Was je altijd al zo nieuwsgierig naar de levens van onbekenden?
‘Als kind was ik al gefascineerd door een man bij het Centraal Station. Hij sliep in een doos, die hij had versierd met pornoplaatjes en kerstballen. Hij was mijn held, ik wilde alles van hem weten en verkleedde me ook weleens als hem. Later, in mijn puberteit, brachten mijn vriendin Renske en ik een dag door met een groep alcoholistische mannen in het park, we probeerden aansluiting te vinden bij de Marokkaanse scooterjongens in de buurt, of we belden zomaar aan bij mensen en vroegen of we naar binnen mochten. Daar had ik toen nog geen camera voor nodig, maar ja, dan ben je nog een puber.’

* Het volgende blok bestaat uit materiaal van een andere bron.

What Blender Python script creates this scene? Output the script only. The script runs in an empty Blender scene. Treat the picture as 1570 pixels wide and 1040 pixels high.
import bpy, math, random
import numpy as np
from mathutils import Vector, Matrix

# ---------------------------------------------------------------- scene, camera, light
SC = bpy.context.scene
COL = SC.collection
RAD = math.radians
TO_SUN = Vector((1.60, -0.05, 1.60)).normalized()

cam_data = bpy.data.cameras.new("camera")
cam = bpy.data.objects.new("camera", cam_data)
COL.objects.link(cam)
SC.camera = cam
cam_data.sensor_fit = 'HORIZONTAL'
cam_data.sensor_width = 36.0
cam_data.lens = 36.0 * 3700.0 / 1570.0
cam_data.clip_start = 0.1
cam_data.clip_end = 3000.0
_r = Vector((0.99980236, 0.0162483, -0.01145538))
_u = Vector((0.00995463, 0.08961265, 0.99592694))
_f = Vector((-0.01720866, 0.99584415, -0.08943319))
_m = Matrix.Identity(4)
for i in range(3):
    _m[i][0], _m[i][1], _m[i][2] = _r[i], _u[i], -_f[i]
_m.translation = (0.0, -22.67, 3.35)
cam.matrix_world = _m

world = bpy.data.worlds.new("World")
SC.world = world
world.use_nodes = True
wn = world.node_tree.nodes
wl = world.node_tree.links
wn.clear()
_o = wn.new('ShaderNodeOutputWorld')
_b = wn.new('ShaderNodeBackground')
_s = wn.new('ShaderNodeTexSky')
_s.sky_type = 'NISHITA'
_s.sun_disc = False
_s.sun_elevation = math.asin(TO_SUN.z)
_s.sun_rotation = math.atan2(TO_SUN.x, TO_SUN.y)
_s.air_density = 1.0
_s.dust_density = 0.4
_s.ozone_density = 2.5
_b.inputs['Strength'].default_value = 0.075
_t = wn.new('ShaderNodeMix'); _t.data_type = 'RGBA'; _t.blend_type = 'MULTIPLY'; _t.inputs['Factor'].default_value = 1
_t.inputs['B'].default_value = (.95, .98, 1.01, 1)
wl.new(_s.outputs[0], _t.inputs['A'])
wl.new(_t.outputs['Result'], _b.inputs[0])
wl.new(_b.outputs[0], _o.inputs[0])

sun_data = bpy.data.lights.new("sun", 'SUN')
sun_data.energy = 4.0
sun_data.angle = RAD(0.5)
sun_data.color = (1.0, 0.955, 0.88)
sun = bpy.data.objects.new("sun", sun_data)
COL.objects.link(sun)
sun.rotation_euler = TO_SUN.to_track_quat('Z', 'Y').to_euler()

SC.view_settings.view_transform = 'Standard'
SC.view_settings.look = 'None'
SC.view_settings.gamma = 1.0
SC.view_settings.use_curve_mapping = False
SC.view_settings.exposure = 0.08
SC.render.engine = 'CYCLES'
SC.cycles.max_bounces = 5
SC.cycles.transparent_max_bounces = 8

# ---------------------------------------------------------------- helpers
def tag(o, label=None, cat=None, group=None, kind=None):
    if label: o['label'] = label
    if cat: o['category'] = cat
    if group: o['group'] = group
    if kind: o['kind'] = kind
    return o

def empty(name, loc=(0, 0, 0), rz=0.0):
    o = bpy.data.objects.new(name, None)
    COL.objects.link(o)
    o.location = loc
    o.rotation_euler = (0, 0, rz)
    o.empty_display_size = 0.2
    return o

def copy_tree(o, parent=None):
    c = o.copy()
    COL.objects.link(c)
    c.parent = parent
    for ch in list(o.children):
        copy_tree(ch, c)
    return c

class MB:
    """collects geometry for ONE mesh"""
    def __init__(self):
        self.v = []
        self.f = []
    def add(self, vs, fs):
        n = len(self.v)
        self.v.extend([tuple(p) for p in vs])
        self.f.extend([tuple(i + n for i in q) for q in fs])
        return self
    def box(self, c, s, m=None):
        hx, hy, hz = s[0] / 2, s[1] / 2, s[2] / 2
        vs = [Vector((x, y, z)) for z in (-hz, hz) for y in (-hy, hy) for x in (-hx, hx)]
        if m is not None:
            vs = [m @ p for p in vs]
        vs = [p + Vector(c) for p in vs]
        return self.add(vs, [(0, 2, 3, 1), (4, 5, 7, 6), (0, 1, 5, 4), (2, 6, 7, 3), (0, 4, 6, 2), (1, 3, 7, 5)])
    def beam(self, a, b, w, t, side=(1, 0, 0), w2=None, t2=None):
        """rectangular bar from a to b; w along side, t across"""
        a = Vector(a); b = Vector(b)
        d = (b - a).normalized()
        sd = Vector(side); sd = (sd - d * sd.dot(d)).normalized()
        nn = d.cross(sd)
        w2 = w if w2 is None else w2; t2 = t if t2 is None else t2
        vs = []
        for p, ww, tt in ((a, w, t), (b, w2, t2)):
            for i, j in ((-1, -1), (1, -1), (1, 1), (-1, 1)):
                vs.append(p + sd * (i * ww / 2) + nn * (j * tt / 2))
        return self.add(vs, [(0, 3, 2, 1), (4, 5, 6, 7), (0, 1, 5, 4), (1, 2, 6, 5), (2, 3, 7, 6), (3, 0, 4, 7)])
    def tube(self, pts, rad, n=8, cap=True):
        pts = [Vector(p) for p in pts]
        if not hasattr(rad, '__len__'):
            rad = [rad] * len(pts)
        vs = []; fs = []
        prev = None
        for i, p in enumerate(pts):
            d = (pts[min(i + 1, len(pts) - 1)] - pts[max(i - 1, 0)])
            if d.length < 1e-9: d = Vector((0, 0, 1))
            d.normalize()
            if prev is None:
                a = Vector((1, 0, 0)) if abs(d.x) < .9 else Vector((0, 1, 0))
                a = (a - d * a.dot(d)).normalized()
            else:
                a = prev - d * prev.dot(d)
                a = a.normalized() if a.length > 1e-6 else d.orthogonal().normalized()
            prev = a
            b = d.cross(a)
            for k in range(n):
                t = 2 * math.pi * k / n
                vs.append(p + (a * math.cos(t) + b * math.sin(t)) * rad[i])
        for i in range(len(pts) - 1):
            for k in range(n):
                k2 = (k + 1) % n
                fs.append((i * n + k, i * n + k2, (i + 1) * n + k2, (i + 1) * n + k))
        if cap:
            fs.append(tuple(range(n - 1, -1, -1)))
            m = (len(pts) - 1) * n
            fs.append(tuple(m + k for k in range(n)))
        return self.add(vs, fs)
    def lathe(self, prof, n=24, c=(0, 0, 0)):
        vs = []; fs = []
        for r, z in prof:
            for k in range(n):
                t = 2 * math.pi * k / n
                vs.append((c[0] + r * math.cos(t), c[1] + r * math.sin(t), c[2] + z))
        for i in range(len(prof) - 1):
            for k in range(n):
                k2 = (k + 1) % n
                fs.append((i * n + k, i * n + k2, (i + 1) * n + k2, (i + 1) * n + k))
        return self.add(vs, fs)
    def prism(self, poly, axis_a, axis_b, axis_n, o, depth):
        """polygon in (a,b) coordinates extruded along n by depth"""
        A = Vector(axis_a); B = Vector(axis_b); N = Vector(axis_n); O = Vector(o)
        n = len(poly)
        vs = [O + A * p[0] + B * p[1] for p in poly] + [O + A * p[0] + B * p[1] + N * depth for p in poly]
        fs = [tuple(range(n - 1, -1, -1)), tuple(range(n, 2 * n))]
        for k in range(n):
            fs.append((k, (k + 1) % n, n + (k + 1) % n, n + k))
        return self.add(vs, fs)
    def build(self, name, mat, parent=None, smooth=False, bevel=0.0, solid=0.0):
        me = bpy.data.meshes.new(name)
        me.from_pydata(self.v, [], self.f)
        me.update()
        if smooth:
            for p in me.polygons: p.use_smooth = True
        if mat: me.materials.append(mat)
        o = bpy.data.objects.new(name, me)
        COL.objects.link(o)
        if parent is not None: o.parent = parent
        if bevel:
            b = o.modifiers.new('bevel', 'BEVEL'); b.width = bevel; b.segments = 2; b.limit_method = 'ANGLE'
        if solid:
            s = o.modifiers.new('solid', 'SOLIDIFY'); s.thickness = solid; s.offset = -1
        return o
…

De camera werd voor jou een manier om nieuwe werelden binnen te komen?
‘Ja, als ik nu zomaar aan iemand op straat vraag: ‘Hoi, mag ik met jou mee naar huis?’, denkt diegene dat ik een freak ben. Maar als fotograaf mag dat ineens wel. Dankzij de camera lieten mensen me binnen in hun leven, daarna werd het vaak veel meer dan een fotosessie.
Zoals bij Kim, de ex-heroïneverslaafde die ik acht jaar lang volgde. Wij hadden echt een band; ze belde me met problemen, we zijn zelfs samen op vakantie geweest. Kim had nog nooit de zee gezien, dus nam ik haar mee naar een hotel in Oostende. Dat soort dingen waren alleen mogelijk omdat mijn rol voor haar duidelijk was. Ik was ‘de fotograaf’, dat stempel maakte de verdeling overzichtelijk.’